Given that the UK Treasury have recently announced that legislation will be introduced to bring stablecoins into the UK payments framework, it is certainly practical and I have a great deal of sympathy with that view, but I’m afraid that I ultimately unconvinced. It is not at all clear to me that private actors would put in place digital currencies to either maximise net welfare or meet the wider social goals of public infrastructure.

As the Executive Director of the Bank of Japan said in a recent speech, “it would be difficult for stablecoin issuers to profit from simple digital payments services alone… they would have to look for alternative revenue sources, such as offering advertisement and/or data services”. Thus, there is a danger that competing private stablecoins may not be the best solution for society as whole.

Back to Digital ID

Finally, one of the most important and least-discussed points made in the Lord’s report was nothing to do with payments or money at all. The report notes that witnesses told the Committee that “a CBDC would need to be attached to a digital identification system as the only reliable way to ensure that payments were legally compliant”.

Those witnesses (including me, by the way) were wholly correct to point out that an appropriate digital identity infrastructure is a precursor to a functional CBDC. Indeed, the Governor of the Bank of England, Andrew Bailey himself told the Committee that digital ID would be needed but it was to be determined whether it would be unique to a platform or “broader in terms of your identity”.

Working out how a digital ID will work and its relationship to CBDC is an obvious priority (and not only in the UK). However, the Bank of England’s Discussion Paper mentioned the possibility of digital ID only in passing and the Department for Digital, Culture, Media and Sport’s recent consultation on digital ID does not mention CBDCs at all, so it seems that there is a connection that needs to be made somewhere above my pay grade to get things moving.
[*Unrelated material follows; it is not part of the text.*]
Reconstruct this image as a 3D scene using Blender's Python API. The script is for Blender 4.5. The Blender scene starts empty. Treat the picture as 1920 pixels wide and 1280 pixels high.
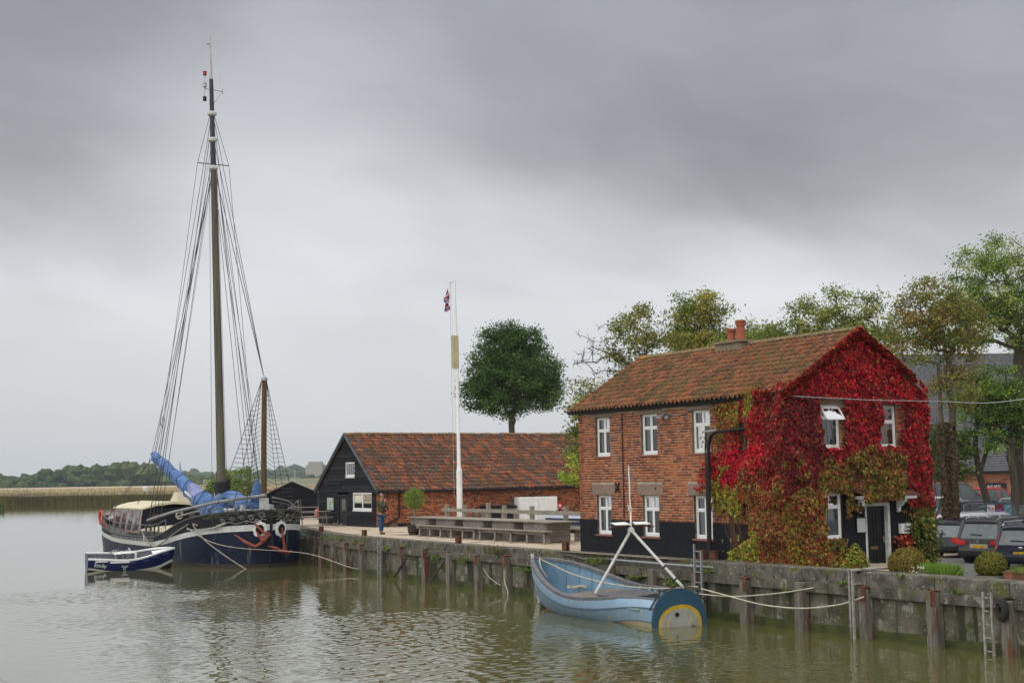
import bpy, bmesh, math, random
import numpy as np
from mathutils import Vector, Matrix
R = random.Random(7)
rad = math.radians
SC = bpy.context.scene
COL = SC.collection

# ---------------------------------------------------------------- camera, sky, sun, exposure
HC = 3.92
G = 1.52                                   # level of the quay top
PITCH, ROLL, TH = rad(5.416), rad(-0.905), rad(30.34)
cam = bpy.data.cameras.new('camera'); cam.lens = 50; cam.sensor_width = 36; cam.clip_start = .5; cam.clip_end = 6000
camo = bpy.data.objects.new('camera', cam); COL.objects.link(camo); SC.camera = camo
_c, _s = math.cos(ROLL), math.sin(ROLL)
FWD = Vector((0, math.cos(PITCH), math.sin(PITCH))); _u = Vector((0, -math.sin(PITCH), math.cos(PITCH))); _r = Vector((1, 0, 0))
RT = _c * _r + _s * _u; UP = -_s * _r + _c * _u
m = Matrix((RT, UP, -FWD)).transposed().to_4x4(); m.translation = (0, 0, HC); camo.matrix_world = m

SUN_EL, SUN_ROT = rad(52), rad(215)
world = bpy.data.worlds.new('World'); SC.world = world; world.use_nodes = True
def build_world():
    nt = world.node_tree; nt.nodes.clear(); N = nt.nodes.new; L = nt.links.new
    out = N('ShaderNodeOutputWorld'); bg = N('ShaderNodeBackground'); L(bg.outputs[0], out.inputs[0])
    sky = N('ShaderNodeTexSky'); sky.sky_type = 'NISHITA'; sky.sun_disc = False
    sky.sun_elevation = SUN_EL; sky.sun_rotation = SUN_ROT
    tc = N('ShaderNodeTexCoord'); sep = N('ShaderNodeSeparateXYZ'); L(tc.outputs['Generated'], sep.inputs[0])
    def MA(op, a, b=None, c=None, clamp=False):
        n = N('ShaderNodeMath'); n.operation = op; n.use_clamp = clamp
        for i, v in enumerate((a, b, c)):
            if v is None: continue
            if isinstance(v, (int, float)): n.inputs[i].default_value = v
            else: L(v, n.inputs[i])
        return n.outputs[0]
    z = sep.outputs[2]; zc = MA('MAXIMUM', z, 0.0)
    az = MA('ARCTAN2', sep.outputs[0], sep.outputs[1])
    # the even overcast: pale at the horizon, darker grey above it
    cr = N('ShaderNodeValToRGB'); L(zc, cr.inputs[0]); e = cr.color_ramp.elements
    e[0].position = 0; e[0].color = (.375, .388, .405, 1); e[1].position = 1; e[1].color = (.66, .665, .675, 1)
    for p, c in ((.05, (.385, .395, .410, 1)), (.12, (.40, .407, .416, 1)), (.17, (.34, .346, .355, 1)), (.24, (.245, .25, .26, 1)), (.33, (.215, .221, .232, 1)), (.46, (.40, .405, .415, 1)), (.7, (.55, .555, .565, 1))):
        q = e.new(p); q.color = c
    base = cr.outputs[0]
    # soft drifting cloud structure
    cv = N('ShaderNodeCombineXYZ'); L(az, cv.inputs[0]); L(MA('MULTIPLY', MA('ADD', zc, MA('MULTIPLY', az, .16)), 2.3), cv.inputs[1])
    n1 = N('ShaderNodeTexNoise'); n1.inputs['Scale'].default_value = 3.0; n1.inputs['Detail'].default_value = 5; n1.inputs['Roughness'].default_value = .45; n1.inputs['Distortion'].default_value = .25
    mp = N('ShaderNodeMapping'); mp.inputs['Location'].default_value = (3.3, 1.7, 0.4); L(cv.outputs[0], mp.inputs[0]); L(mp.outputs[0], n1.inputs[0])
    n2 = N('ShaderNodeTexNoise'); n2.inputs['Scale'].default_value = 8.0; n2.inputs['Detail'].default_value = 6; n2.inputs['Distortion'].default_value = .5; L(cv.outputs[0], n2.inputs[0])
    mod = MA('ADD', MA('MULTIPLY', MA('SUBTRACT', n1.outputs[0], .5), .95), MA('MULTIPLY', MA('SUBTRACT', n2.outputs[0], .5), .34))
    up = MA('MULTIPLY', zc, 7.0, clamp=True)
    mod = MA('MULTIPLY', mod, up)
    # cloud banks standing in the sky: (azimuth, height, half widths, strength)
    for a0, z0, wa, wz, k in ((.22, .225, .24, .055, -.20), (-.36, .255, .13, .07, -.26), (-.17, .215, .11, .09, .40), (-.19, .29, .07, .05, .15), (.02, .345, .16, .03, .10),
                              (-.30, .12, .14, .05, .05), (.16, .105, .26, .05, .10), (.36, .33, .12, .05, -.12), (-.05, .17, .10, .03, .12), (1.2, .3, .5, .2, -.2), (-1.3, .35, .5, .2, .1), (2.6, .4, .6, .25, .15)):
        d1 = MA('DIVIDE', MA('SUBTRACT', az, a0), wa); d2 = MA('DIVIDE', MA('SUBTRACT', zc, MA('ADD', z0, MA('MULTIPLY', MA('SUBTRACT', n1.outputs[0], .5), .20)) ), wz)
        r2 = MA('ADD', MA('MULTIPLY', d1, d1), MA('MULTIPLY', d2, d2))
        mod = MA('ADD', mod, MA('MULTIPLY', MA('EXPONENT', MA('MULTIPLY', r2, -1.0)), k))
    mul = MA('ADD', 1.0, mod)
    mul = MA('MAXIMUM', mul, .45)
    vm = N('ShaderNodeVectorMath'); vm.operation = 'SCALE'; L(base, vm.inputs[0]); L(mul, vm.inputs['Scale'])
    sc_ = N('ShaderNodeVectorMath'); sc_.operation = 'SCALE'; L(sky.outputs[0], sc_.inputs[0]); sc_.inputs['Scale'].default_value = .1
    mx = N('ShaderNodeMix'); mx.data_type = 'RGBA'; mx.inputs[0].default_value = .94
    L(sc_.outputs[0], mx.inputs[6]); L(vm.outputs[0], mx.inputs[7]); L(mx.outputs[2], bg.inputs[0]); bg.inputs[1].default_value = 1.0
build_world()
sl = bpy.data.lights.new('sun', 'SUN'); sl.energy = 1.5; sl.angle = rad(110); sl.color = (1, .975, .94)
so = bpy.data.objects.new('sun', sl); COL.objects.link(so)
_d = Vector((math.cos(SUN_EL) * math.sin(SUN_ROT), math.cos(SUN_EL) * math.cos(SUN_ROT), math.sin(SUN_EL)))   # towards the sun
so.rotation_euler = _d.to_track_quat('Z', 'Y').to_euler(); so.location = _d * 60
SC.view_settings.view_transform = 'Standard'; SC.view_settings.look = 'None'; SC.view_settings.exposure = .72; SC.view_settings.gamma = 1
SC.render.engine = 'CYCLES'
cy = SC.cycles; cy.max_bounces = 7; cy.diffuse_bounces = 3; cy.glossy_bounces = 4; cy.transmission_bounces = 6; cy.transparent_max_bounces = 12; cy.volume_bounces = 0
cy.use_denoising = True; cy.caustics_reflective = False; cy.caustics_refractive = False; cy.sample_clamp_indirect = 6

# ---------------------------------------------------------------- frames and helpers
# The quay frame: x runs inland from the quay edge, y runs along the edge away from the camera.
QO = Vector((5.85, 38.05, 0))
def q2w(b, a, z=0): return Vector((QO.x + b * math.cos(TH) - a * math.sin(TH), QO.y + b * math.sin(TH) + a * math.cos(TH), z))
def at(px, py, Y):                         # world point on the sight line of a photo pixel at world depth Y
    px, py, Y = float(px), float(py), float(Y)
    d = FWD + (px - 960) / 2666.7 * RT + (640 - py) / 2666.7 * UP
    return Vector((0, 0, HC)) + d * (Y / d.y)
def w2q(p):
    d = Vector(p) - QO; return Vector((d.x * math.cos(TH) + d.y * math.sin(TH), -d.x * math.sin(TH) + d.y * math.cos(TH), p[2]))
OFF = {}
def tag(o, label=None, cat=None, group=None, kind=None):
    if label: o['label'] = label
    if cat: o['category'] = cat
    if group: o['group'] = group
    if kind: o['kind'] = kind
    return o
def root(name, label, cat, b, a, z, rz=0, group=None, absq=False):
    """Empty at the thing's base. absq: its parts are modelled in quay-frame coordinates."""
    o = bpy.data.objects.new(name, None); COL.objects.link(o); o.empty_display_size = .3
    o.location = q2w(b, a, z); o.rotation_euler = (0, 0, TH + rz)
    OFF[o.name] = (b, a, z) if absq else (0, 0, 0)
    return tag(o, label, cat, group)
def wroot(name, label, cat, p, rz=0, group=None):
    o = bpy.data.objects.new(name, None); COL.objects.link(o); o.location = p; o.rotation_euler = (0, 0, rz)
    OFF[o.name] = (0, 0, 0); return tag(o, label, cat, group)
def link(name, me, parent=None, mats=None):
    o = bpy.data.objects.new(name, me); COL.objects.link(o)
    if parent is not None: o.parent = parent
    if mats is not None:
        for mm in (mats if isinstance(mats, (list, tuple)) else [mats]): me.materials.append(mm)
    return o
class MB:
    def __init__(s): s.v = []; s.f = []; s.m = []; s.t = []
    def add(s, vs, fs, mi=0, t=0.):
        n = len(s.v); s.v += [tuple(p) for p in vs]; s.f += [tuple(i + n for i in f) for f in fs]; s.m += [mi] * len(fs); s.t += [t] * len(fs); return s
    def box(s, x0, x1, y0, y1, z0, z1, mi=0, t=0.):
        x0, x1 = min(x0, x1), max(x0, x1); y0, y1 = min(y0, y1), max(y0, y1); z0, z1 = min(z0, z1), max(z0, z1)
        return s.add([(x0, y0, z0), (x1, y0, z0), (x1, y1, z0), (x0, y1, z0), (x0, y0, z1), (x1, y0, z1), (x1, y1, z1), (x0, y1, z1)],
                     [(3, 2, 1, 0), (4, 5, 6, 7), (0, 1, 5, 4), (1, 2, 6, 5), (2, 3, 7, 6), (3, 0, 4, 7)], mi, t)
    def tbox(s, T, u0, u1, v0, v1, w0, w1, mi=0, t=0.):
        return s.add([T(u0, v0, w0), T(u1, v0, w0), T(u1, v0, w1), T(u0, v0, w1), T(u0, v1, w0), T(u1, v1, w0), T(u1, v1, w1), T(u0, v1, w1)],
                     [(3, 2, 1, 0), (4, 5, 6, 7), (0, 1, 5, 4), (1, 2, 6, 5), (2, 3, 7, 6), (3, 0, 4, 7)], mi, t)
    def beam(s, p, q, w, h, up=(0, 0, 1), mi=0, t=0., taper=1.):
        p = Vector(p); q = Vector(q); d = (q - p).normalized(); up = Vector(up)
        sd = d.cross(up)
        if sd.length < 1e-4: sd = d.cross(Vector((1, 0, 0)))
        sd.normalize(); u = sd.cross(d).normalized(); vs = []
        for c, k in ((p, 1), (q, taper)):
            for a, b in ((-1, -1), (1, -1), (1, 1), (-1, 1)): vs.append(c + sd * (a * w / 2 * k) + u * (b * h / 2 * k))
        return s.add(vs, [(0, 1, 2, 3), (7, 6, 5, 4), (0, 4, 5, 1), (1, 5, 6, 2), (2, 6, 7, 3), (3, 7, 4, 0)], mi, t)
    def tube(s, pts, r, n=6, mi=0, t=0., caps=True):
        pts = [Vector(p) for p in pts]; k = len(pts); rr = r if isinstance(r, (list, tuple)) else [r] * k
        vs = []; prev = None
        for i, p in enumerate(pts):
            d = (pts[min(i + 1, k - 1)] - pts[max(i - 1, 0)])
            d = d.normalized() if d.length > 1e-9 else Vector((0, 0, 1))
            if prev is None:
                a = d.cross(Vector((0, 0, 1)))
                if a.length < 1e-3: a = d.cross(Vector((1, 0, 0)))
            else: a = prev - d * prev.dot(d)
            a.normalize(); prev = a; b = d.cross(a)
            for j in range(n):
                th = 2 * math.pi * j / n; vs.append(p + (a * math.cos(th) + b * math.sin(th)) * rr[i])
        fs = []
        for i in range(k - 1):
            for j in range(n): fs.append((i * n + j, i * n + (j + 1) % n, (i + 1) * n + (j + 1) % n, (i + 1) * n + j))
        if caps: fs += [tuple(range(n))[::-1], tuple(range((k - 1) * n, k * n))]
        return s.add(vs, fs, mi, t)
    def loft(s, rings, closed=True, caps=True, mi=0, t=0.):
        n = len(rings[0]); vs = [p for r_ in rings for p in r_]; fs = []
        for i in range(len(rings) - 1):
            for j in range(n if closed else n - 1):
                fs.append((i * n + j, i * n + (j + 1) % n, (i + 1) * n + (j + 1) % n, (i + 1) * n + j))
        if caps and closed: fs += [tuple(range(n))[::-1], tuple(range((len(rings) - 1) * n, len(rings) * n))]
        return s.add(vs, fs, mi, t)
    def prism(s, poly, fn, d0, d1, mi=0, t=0.):
        n = len(poly); vs = [fn(u, v, d0) for u, v in poly] + [fn(u, v, d1) for u, v in poly]
        fs = [tuple(range(n)), tuple(range(n, 2 * n))[::-1]] + [(i, i + n, (i + 1) % n + n, (i + 1) % n) for i in range(n)]
        return s.add(vs, fs, mi, t)
    def sphere(s, c, r, n=10, k=6, mi=0, t=0., sq=(1, 1, 1)):
        rings = []
        for i in range(k + 1):
            ph = math.pi * i / k; rr = max(math.sin(ph), .02)
            rings.append([(c[0] + r * sq[0] * rr * math.cos(2 * math.pi * j / n), c[1] + r * sq[1] * rr * math.sin(2 * math.pi * j / n), c[2] - r * sq[2] * math.cos(ph)) for j in range(n)])
        return s.loft(rings, True, True, mi, t)
    def lathe(s, c, prof, n=14, mi=0, t=0.):
        return s.loft([[(c[0] + r * math.cos(2 * math.pi * j / n), c[1] + r * math.sin(2 * math.pi * j / n), c[2] + z) for j in range(n)] for r, z in prof], True, True, mi, t)
    def build(s, name, mats, parent=None, smooth=False, bevel=0, kind=None, label=None):
        me = bpy.data.meshes.new(name); off = OFF.get(parent.name, (0, 0, 0)) if parent is not None else (0, 0, 0)
    
        vs = np.array(s.v, dtype=float) - np.array(off)
        me.from_pydata(vs.tolist(), [], s.f)
        me.polygons.foreach_set('material_index', s.m)
        if any(s.t):
            at_ = me.attributes.new('tint', 'FLOAT', 'FACE'); at_.data.foreach_set('value', np.array(s.t, dtype=np.float32))
        if smooth: me.polygons.foreach_set('use_smooth', [True] * len(s.f))
        if len(s.f) < 60000:
            bm = bmesh.new(); bm.from_mesh(me); bmesh.ops.recalc_face_normals(bm, faces=bm.faces); bm.to_mesh(me); bm.free()
        me.update(); o = link(name, me, parent, mats)
        if parent is not None: OFF[o.name] = off
        if smooth:
            try: me.set_sharp_from_angle(angle=rad(38))
            except Exception: pass
        if bevel:
            md = o.modifiers.new('bevel', 'BEVEL'); md.width = bevel; md.segments = 2; md.limit_method = 'ANGLE'
        if kind: o['kind'] = kind
        if label: o['label'] = label
        return o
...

That connection is critical. We must get the identity side of the equation right before we continue with the money side of the equation. As I told the Lords’ committee at the beginning of my evidence, “I am a very strong supporter of retail digital currency, but I am acutely aware of the potential for a colossal privacy catastrophe”.

It’s going to take some time to get the appropriate privacy and security platforms into place, so it seems to me that the timescales noted above are further reinforced. It will take time to assess the requirements for a digital currency, to align the introduction of digital currency with wider strategies and. most importantly, to put the requisite digital identity infrastructure in place.